Tuesday, December 10, 2024

THE PARSIFAL MOSAIC by Robert Ludlum

 Finished Mo 12/9/24

This was one of my ancient paperbacks that I first read and finished on Sa 7/17/93.

I spent longer than necessary, but there were several more plotlines than in the average Baldacci novel. 

1) Two lovers in the intelligence system are pitted against each other by their bosses. A man witnesses his lover being killed and he's led to believe that she was working for the enemies of America. He leaves 'the business', but later sees his lover by accident. He sees her face and realizes that she hates him. Her handlers have her believing that he is working for 'the enemies'. 

2) A political figure, similar to Henry Kissinger, is praised by everyone for his expertise in international policy. However, this man has lost his mind and American intelligence has built a fake town so that they can keep him tethered to some sense of reality. 

3) There is a Russian mole who is the American Secretary of State. 

From an internet blog:

"The story starts with a defining moment in the life of "Consular Operations" agent Michael Havelock. Having learned that his lover, Jenna Karas, is working with the KGB he is forced to personally gun her down on a beach in Spain. Sickened by her betrayal of him, and by his betrayal of her (he did love her, after all, and he cold-bloodedly murdered her), he calls it quits and retires to an academic existence. But of course it is the case that like Michael Corleone in the third Godfather film, just when he thinks he is out when they pull him back in. The entreaties of various recruiters fail to bring him back to the Great Game, but something else does the trick in short order--Havelock, incredibly, spotting Karas in a train station in Rome. She’s alive! he realizes. And she knows he knows that she knows that he knows that . . . And off he goes after her as she desperately tries to evade the man who shot at her on that beach, Havelock determined to find out how he has been deceived, and why, while American intelligence determines to stop him.

During this phase of the book--which lasts more than half of its six hundred pages--there is an abundance of incident, but very little forward progress of the story. Rather the mechanics of pursuit, evasion, surveillance, combat are, a few hints of more apart (a Soviet mole in the upper reaches of government, the odd behavior of an American Secretary of State whose stature is basically the legend of Henry Kissinger times twenty, the fear that somehow this will lead to nuclear war), pretty much all the narrative has to offer. It is only after the midpoint of the book that Havelock succeeds in tracking Jenna down, and that they start investigating the conspiracy that brought them to this state.
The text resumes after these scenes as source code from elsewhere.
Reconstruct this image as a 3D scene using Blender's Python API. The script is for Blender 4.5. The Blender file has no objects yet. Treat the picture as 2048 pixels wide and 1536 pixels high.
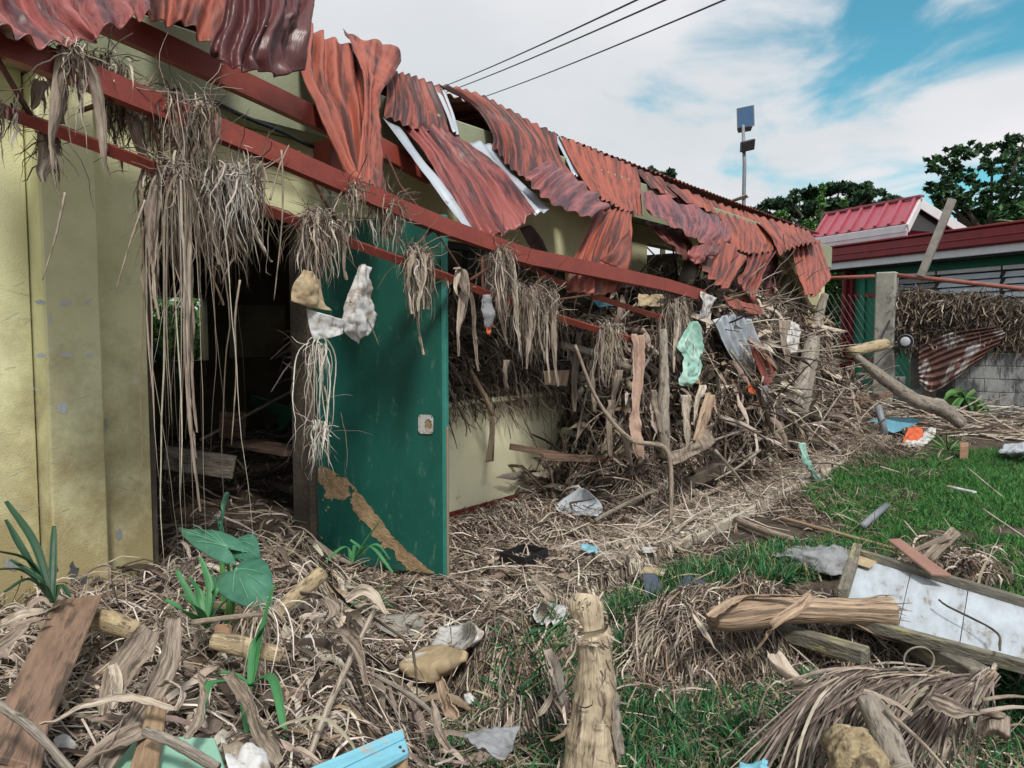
import bpy, math, random
import numpy as np
from mathutils import Matrix, Vector
R_ = math.radians
rng = np.random.default_rng(7)
random.seed(7)
scene = bpy.context.scene
COL = scene.collection

# ------------------------------------------------------------------ camera, sky, sun
CAM = np.array([-2.956, -3.893, 1.55]); PITCH = 3.7; YAW = 52.3; F = 1500.0
cd = bpy.data.cameras.new('camera'); cam = bpy.data.objects.new('camera', cd); COL.objects.link(cam)
cam.location = CAM; cam.rotation_euler = (R_(90 - PITCH), 0, R_(-YAW))
cd.sensor_width = 36; cd.lens = 36 * F / 2048; cd.clip_start = 0.05; cd.clip_end = 3000
scene.camera = cam
SUN_EL, SUN_AZ = 52, 215      # azimuth clockwise from +Y
world = bpy.data.worlds.new('World'); scene.world = world; world.use_nodes = True
nt = world.node_tree; nt.nodes.clear(); N = nt.nodes.new; Lk = nt.links.new
wo = N('ShaderNodeOutputWorld'); bg = N('ShaderNodeBackground'); sky = N('ShaderNodeTexSky')
sky.sky_type = 'NISHITA'; sky.sun_disc = False; sky.sun_elevation = R_(SUN_EL); sky.sun_rotation = R_(SUN_AZ)
sky.dust_density = 0.6; sky.ozone_density = 1.5
bg.inputs[1].default_value = 0.10
tc = N('ShaderNodeTexCoord'); sep = N('ShaderNodeSeparateXYZ'); Lk(tc.outputs['Generated'], sep.inputs[0])
def mth(op, a, b=None, c=None, clamp=False):
    n = N('ShaderNodeMath'); n.operation = op; n.use_clamp = clamp
    for i, v in enumerate((a, b, c)):
        if v is None: continue
        if isinstance(v, (int, float)): n.inputs[i].default_value = v
        else: Lk(v, n.inputs[i])
    return n.outputs[0]
zc = mth('ADD', mth('MAXIMUM', sep.outputs[2], 0.0), 0.22)
cmb = N('ShaderNodeCombineXYZ'); Lk(mth('DIVIDE', sep.outputs[0], zc), cmb.inputs[0]); Lk(mth('DIVIDE', sep.outputs[1], zc), cmb.inputs[1])
cmb.inputs[2].default_value = 3.1
nz = N('ShaderNodeTexNoise'); nz.inputs['Scale'].default_value = 1.9; nz.inputs['Detail'].default_value = 9; nz.inputs['Roughness'].default_value = 0.52; nz.inputs['Distortion'].default_value = 0.5
Lk(cmb.outputs[0], nz.inputs['Vector'])
# blue gaps open up towards the upper right
dt = N('ShaderNodeVectorMath'); dt.operation = 'DOT_PRODUCT'; Lk(tc.outputs['Generated'], dt.inputs[0])
az = R_(YAW + 31); el = R_(27)
dt.inputs[1].default_value = (math.sin(az) * math.cos(el), math.cos(az) * math.cos(el), math.sin(el))
mr = N('ShaderNodeMapRange'); mr.interpolation_type = 'SMOOTHSTEP'
mr.inputs['From Min'].default_value = 0.86; mr.inputs['From Max'].default_value = 1.0; mr.inputs['To Min'].default_value = 0.25; mr.inputs['To Max'].default_value = -0.03
Lk(dt.outputs['Value'], mr.inputs['Value'])
cv = mth('ADD', nz.outputs['Fac'], mr.outputs[0])
cr = N('ShaderNodeMapRange'); cr.interpolation_type = 'SMOOTHSTEP'; cr.inputs['From Min'].default_value = 0.38; cr.inputs['From Max'].default_value = 0.58
Lk(cv, cr.inputs['Value'])
nz2 = N('ShaderNodeTexNoise'); nz2.inputs['Scale'].default_value = 0.9; nz2.inputs['Detail'].default_value = 6; Lk(cmb.outputs[0], nz2.inputs['Vector'])
crc = N('ShaderNodeValToRGB'); crc.color_ramp.elements[0].position = 0.3; crc.color_ramp.elements[0].color = (4.5, 4.9, 5.1, 1)
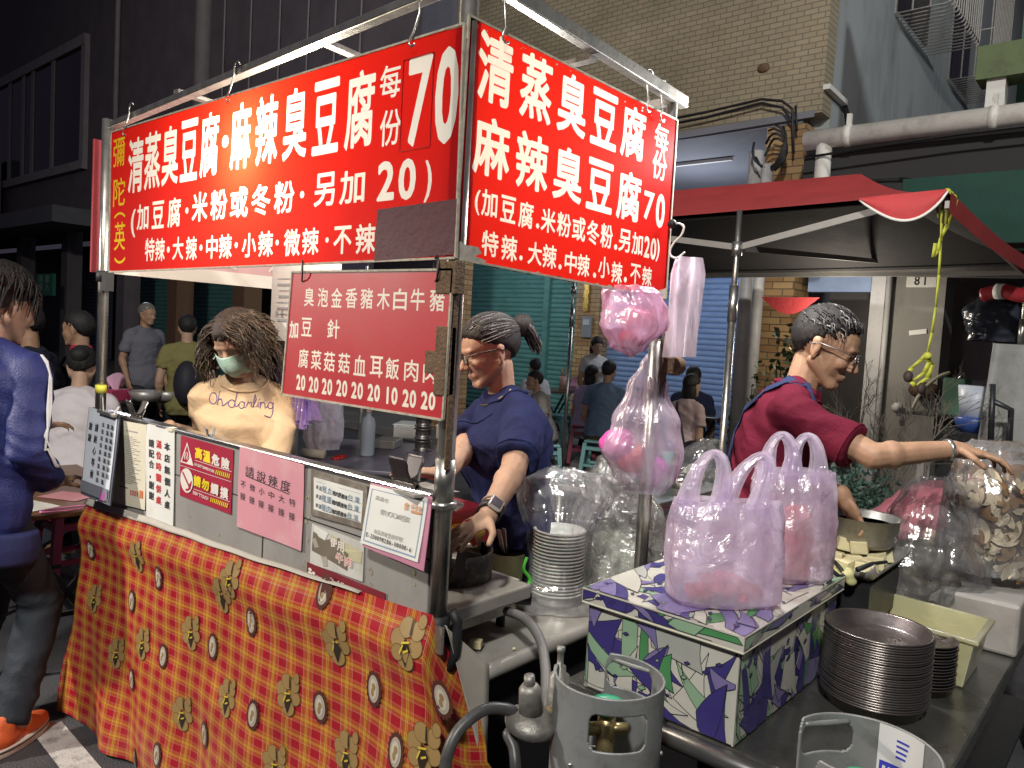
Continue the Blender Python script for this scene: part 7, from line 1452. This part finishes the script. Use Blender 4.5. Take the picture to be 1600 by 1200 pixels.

The biggest revelations come early, after which the remainder of the book consists mainly of Havelock trying to find a mole whose identity is unambiguously revealed to the reader well before the end (even if there are a few other surprises in store), and never packs quite the dramatic punch that it should because responsibility for Havelock's betrayal ultimately ends up being so diffused.

The result is that The Parsifal Mosaic feels like two, or two-and-a-half, smaller thrillers strung together, each of which runs longer than it ought as a result of the number of links in the chains being longer than would have been optimal, and a fair amount of overwriting, with many a lengthy scene or subplot amounting to less than the space allotted it ought to have warranted. (Havelock’s attempt to intercept Jenna at the Franco-Italian border was overlengthy, the description overly complicated. Meeting with a man in New York who has important information for Havelock about Karas’ whereabouts Havelock realizes that he is a Nazi criminal whose atrocities he personally witnessed as young Michal Havlicek back in Czechoslovakia during the war, now living here under a false identity--but in spite of adding yet another dramatic shock the fact is actually quite unimportant to the story. And so on.)"

Last night I ordered two more novels by Ludlum from Amazon.